O pesquisador J.M.Sansterre, em sua obra “Eusébio de Cesaréia e o Nascimento da Teoria Cesaropapista”, investigou criticamente 14 textos que procedem do imperador, datados entre 325 e 335. Da análise desta documentação, extraiu importantes conclusões, decisivas para desmontar historicamente a construção de Eusébio.
Constantino convocou o Concílio de Nicéia com a finalidade de fomentar a unidade e eliminar a heresia. Sentiu-se obrigado a velar pelas resoluções dogmáticas e disciplinares, porém jamais aspirou suplantar os bispos. Entendia a intervenção imperial como meramente subsidiária, visto que a norma final em questões doutrinárias teria que ser – como de fato o foi – as tradições, os cânons eclesiásticos e a assistência do Espírito Santo aos bispos. Apenas se os bispos não conseguissem fazer cumprir as decisões conciliares é que o imperador estava disposto a intervir para aplicá-las; jamais para impô-las por ele mesmo.
Constantino não reclama para si, em questões de fé, uma supremacia sobre o Concílio, prerrogativa que, junto com outras, está disposto a reconhecer Eusébio, que converte o imperador em algo mais que um guardião da Igreja, enxergando nele o supremo cume religioso do mundo visível.

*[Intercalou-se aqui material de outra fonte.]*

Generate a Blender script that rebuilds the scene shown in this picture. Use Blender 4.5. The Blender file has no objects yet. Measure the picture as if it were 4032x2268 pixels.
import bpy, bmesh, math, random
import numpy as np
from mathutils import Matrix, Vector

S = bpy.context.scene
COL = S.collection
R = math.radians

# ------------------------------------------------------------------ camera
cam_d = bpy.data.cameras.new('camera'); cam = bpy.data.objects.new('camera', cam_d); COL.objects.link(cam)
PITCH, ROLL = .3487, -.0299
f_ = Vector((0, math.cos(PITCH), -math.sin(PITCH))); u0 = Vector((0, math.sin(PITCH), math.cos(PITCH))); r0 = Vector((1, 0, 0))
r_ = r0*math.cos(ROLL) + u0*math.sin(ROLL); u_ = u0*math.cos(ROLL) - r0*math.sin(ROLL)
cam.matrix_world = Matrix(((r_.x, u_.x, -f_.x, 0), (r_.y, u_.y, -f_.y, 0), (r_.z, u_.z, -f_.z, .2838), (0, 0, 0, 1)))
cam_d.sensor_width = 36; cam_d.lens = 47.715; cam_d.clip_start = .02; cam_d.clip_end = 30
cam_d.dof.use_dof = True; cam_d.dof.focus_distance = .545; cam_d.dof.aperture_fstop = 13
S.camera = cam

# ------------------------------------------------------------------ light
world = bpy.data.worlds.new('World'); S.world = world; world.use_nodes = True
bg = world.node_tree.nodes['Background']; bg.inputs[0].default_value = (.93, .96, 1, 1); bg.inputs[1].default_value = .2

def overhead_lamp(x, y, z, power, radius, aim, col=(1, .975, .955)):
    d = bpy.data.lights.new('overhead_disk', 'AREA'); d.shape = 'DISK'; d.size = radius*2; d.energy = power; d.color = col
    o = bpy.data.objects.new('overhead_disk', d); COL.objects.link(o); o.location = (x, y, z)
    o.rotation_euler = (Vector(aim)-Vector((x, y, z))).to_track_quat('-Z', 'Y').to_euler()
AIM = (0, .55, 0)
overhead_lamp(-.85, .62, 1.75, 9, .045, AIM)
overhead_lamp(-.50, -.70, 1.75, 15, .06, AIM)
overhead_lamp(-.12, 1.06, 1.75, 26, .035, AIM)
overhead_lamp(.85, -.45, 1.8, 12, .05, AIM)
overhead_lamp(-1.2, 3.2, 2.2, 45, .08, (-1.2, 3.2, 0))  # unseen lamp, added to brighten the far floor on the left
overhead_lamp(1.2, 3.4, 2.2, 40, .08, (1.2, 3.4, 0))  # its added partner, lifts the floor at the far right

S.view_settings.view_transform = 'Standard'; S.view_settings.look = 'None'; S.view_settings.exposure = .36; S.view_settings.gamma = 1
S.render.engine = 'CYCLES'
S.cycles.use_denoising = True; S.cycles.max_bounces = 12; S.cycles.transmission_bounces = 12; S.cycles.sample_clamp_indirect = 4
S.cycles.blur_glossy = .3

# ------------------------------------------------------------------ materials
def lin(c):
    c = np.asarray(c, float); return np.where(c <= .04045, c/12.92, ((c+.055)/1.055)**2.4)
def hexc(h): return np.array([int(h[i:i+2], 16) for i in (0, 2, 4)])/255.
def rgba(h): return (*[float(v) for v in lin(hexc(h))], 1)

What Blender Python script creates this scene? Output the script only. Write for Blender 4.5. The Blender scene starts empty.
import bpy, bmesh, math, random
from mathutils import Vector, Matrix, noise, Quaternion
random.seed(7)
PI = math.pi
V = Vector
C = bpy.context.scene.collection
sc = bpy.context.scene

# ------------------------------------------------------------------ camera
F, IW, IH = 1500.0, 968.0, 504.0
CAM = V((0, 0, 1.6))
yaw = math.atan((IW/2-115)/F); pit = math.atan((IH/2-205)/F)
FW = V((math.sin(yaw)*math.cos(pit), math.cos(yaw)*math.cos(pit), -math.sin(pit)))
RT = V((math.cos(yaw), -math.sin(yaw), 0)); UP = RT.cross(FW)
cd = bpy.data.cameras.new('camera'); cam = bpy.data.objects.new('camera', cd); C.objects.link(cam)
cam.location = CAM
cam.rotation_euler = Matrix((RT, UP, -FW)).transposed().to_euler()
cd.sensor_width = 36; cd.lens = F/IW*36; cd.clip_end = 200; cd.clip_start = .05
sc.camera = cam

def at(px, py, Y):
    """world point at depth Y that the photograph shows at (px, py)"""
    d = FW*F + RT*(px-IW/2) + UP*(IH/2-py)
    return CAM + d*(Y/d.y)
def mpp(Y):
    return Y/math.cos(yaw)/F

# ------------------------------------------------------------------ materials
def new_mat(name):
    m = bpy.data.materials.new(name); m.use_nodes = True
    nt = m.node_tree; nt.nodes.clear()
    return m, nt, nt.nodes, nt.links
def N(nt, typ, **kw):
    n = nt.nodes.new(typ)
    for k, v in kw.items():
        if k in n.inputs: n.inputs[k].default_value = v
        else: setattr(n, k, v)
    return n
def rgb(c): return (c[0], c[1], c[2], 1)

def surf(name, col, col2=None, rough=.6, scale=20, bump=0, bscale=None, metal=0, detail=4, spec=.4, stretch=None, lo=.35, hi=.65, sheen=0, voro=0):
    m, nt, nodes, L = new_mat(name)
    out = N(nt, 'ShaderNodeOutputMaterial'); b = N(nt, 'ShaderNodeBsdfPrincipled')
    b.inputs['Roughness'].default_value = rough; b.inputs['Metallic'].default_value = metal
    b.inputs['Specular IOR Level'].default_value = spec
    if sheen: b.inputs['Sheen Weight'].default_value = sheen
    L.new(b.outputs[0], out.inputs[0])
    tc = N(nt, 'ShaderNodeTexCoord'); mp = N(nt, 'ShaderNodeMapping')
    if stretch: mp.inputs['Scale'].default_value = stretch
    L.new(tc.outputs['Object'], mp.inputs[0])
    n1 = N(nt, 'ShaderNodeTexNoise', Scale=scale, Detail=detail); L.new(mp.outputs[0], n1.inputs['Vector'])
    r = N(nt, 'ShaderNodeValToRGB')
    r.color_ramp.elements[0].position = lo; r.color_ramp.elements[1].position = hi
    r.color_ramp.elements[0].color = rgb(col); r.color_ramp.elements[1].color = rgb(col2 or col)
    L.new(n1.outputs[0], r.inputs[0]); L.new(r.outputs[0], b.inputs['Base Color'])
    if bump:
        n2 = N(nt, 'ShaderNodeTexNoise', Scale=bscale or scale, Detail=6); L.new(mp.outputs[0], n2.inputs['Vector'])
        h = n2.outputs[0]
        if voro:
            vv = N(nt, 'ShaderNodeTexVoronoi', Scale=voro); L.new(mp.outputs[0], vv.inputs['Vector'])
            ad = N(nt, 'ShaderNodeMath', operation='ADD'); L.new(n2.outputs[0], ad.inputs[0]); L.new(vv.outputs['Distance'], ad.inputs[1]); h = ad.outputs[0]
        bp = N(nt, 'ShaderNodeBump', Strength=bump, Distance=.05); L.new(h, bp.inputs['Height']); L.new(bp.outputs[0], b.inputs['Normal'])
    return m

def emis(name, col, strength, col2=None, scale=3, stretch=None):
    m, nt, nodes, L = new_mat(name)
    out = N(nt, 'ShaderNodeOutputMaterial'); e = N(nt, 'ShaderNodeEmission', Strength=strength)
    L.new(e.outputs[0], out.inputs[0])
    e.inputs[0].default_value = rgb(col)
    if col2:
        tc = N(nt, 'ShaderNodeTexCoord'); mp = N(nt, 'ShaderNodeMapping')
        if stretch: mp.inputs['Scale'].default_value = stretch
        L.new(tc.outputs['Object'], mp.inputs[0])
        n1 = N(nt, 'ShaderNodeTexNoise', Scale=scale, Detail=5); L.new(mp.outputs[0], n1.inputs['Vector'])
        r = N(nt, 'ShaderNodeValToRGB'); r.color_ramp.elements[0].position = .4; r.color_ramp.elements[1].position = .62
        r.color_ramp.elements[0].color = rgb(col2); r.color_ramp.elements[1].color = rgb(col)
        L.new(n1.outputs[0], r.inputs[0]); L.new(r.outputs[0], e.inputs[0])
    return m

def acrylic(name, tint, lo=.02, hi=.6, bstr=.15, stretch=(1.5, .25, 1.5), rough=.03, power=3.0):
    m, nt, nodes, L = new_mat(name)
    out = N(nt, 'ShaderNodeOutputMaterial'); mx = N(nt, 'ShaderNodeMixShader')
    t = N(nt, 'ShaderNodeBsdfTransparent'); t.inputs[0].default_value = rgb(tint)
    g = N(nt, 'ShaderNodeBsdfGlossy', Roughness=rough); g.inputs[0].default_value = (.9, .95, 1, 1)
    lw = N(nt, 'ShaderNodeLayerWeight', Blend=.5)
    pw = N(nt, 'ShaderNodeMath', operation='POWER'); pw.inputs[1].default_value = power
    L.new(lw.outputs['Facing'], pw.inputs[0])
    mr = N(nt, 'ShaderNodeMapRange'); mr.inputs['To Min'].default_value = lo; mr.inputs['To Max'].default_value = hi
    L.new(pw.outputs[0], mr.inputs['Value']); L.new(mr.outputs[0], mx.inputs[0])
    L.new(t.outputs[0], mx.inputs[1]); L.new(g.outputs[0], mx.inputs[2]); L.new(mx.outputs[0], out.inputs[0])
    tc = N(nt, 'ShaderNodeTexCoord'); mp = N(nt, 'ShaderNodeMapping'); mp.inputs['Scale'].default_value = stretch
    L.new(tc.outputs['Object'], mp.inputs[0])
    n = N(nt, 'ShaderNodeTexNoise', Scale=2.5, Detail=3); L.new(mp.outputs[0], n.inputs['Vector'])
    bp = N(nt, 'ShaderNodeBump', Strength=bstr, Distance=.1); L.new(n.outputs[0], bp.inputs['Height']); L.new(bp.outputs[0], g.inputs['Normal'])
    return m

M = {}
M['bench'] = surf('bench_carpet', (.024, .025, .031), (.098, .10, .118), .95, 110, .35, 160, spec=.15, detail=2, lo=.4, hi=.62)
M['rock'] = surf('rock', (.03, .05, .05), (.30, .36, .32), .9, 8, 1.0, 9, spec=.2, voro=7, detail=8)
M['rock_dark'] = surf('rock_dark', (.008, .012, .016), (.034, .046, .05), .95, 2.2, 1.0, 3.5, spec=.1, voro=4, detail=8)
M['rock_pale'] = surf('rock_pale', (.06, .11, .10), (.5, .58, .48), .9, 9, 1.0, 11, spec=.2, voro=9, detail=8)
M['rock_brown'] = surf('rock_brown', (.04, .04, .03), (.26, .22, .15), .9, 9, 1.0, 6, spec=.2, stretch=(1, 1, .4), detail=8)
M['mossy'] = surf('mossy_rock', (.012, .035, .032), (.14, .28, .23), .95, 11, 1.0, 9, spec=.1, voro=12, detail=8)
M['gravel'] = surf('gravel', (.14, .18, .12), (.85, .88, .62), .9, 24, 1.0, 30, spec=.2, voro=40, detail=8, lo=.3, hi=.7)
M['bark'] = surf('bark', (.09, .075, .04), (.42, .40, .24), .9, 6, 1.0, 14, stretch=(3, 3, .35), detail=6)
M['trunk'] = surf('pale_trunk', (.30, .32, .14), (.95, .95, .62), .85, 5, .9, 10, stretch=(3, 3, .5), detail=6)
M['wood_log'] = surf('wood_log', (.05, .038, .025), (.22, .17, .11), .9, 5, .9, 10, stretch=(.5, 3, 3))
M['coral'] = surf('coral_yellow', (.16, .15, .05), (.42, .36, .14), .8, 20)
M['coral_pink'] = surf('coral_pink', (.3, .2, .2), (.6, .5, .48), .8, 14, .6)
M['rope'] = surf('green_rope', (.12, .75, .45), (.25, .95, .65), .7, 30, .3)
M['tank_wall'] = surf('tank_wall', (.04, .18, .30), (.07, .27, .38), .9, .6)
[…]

A análise dos documentos imperiais de 325 a 335 prova, portanto, de modo conclusivo, que o imperador não influenciou o Credo de Nicéia. Porém, além disso, igual conclusão se deduz do estudo da Cristologia de Constantino, a qual é possível identificar em uma de suas cartas. O imperador carecia da preparação teológica necessária para dominar os problemas abordados em Nicéia. Sua Cristologia é decididamente pré-nicena, como muito bem explicou Alois Grillmeier em seu importante estudo “Cristo na Tradição Cristã”.
Bem além de visões precipitadas, sejam polêmicas ou apologéticas, o estudo sério das fontes se apresente, também neste caso, como o único recurso para reconstruir de modo confiável o passado.